Once again, I managed to completely abandon this blog for a seemingly endless period of time. I have some time on my hands now so I thought I’d write a little bit for old time’s sake (and for the learning pleasure of anyone who cares about what I have to say).
I spent the last year or so living with my girlfriend and we speak Japanese at least half of the time. We watch Japanese TV exclusively (we don’t actually have cable; we just use the internet for Japanese variety shows and dramas). We only listen to Japanese music. We eat a ton of Japanese food. For all intents and purposes, we live a Japanese life (we even have those little Japanese slippers from Mujirushi at the door to our apartment).
I feel guilty saying this, but my Japanese study fell to the back burner during all this… OK fine, I just stopped doing it all together. Lack of motivation? Maybe. I lost steam after passing N2. I know I used to talk a lot about studying like a champion and never losing steam and that having motivation was half the battle and you know what…. I was right about all that. There is no great learning experience quite like being on both ends of your own lesson.
I gave myself permission to slack because I have Japanese flying at me from so many directions that I assumed the fluency would just naturally seep in without rigorous study. I was also right about that. Fluency DOES seep in. Literacy, on the other hand, leaks out.
My girlfriend considers me to be basically fluent in Japanese. But in the past year I lost something important: the ability to read a lot of the more complex kanji. When you don’t look at those kanji every day and feed them, bath them, and nurture them like cute fuzzy little gerbils, they will die…. And then you have to go back to the pet store for new gerbils, and those gerbils are just as expensive as the originals and they take just as much time and energy to raise.
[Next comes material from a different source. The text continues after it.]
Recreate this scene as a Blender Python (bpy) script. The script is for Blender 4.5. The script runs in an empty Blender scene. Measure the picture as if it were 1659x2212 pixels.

So, in retrospect, I can speak Japanese really well now (if I can take a moment to be a little self-appreciative) and I no longer have to struggle or even concentrate to understand naturally spoken Japanese, but I can’t really read a novel any more. I can read manga (that’s basically just colloquial Japanese written in speech bubbles anyway) and I can read anything that might pop up at the bottom of the screen on a variety show. I know just the right Japanese to live and have fun in a world where reading at a high level is not necessary (don’t get too carried away by my self-depreciation here… it’s not like I CAN’T read…)
To sum it all up, fluency can come to you naturally and comfortably and it will hang around for a while as long as you stay immersed. Literacy on the other hand leaks out of your brain like soapy water out of a sponge that is sitting on the kitchen counter. You have to keep the sponge wet if you want to keep cleaning dishes with it.
Epilogue – I hope this post was as fun for you as some of my old ones. It’s been a while, so I’m rusty. Hopefully more to come!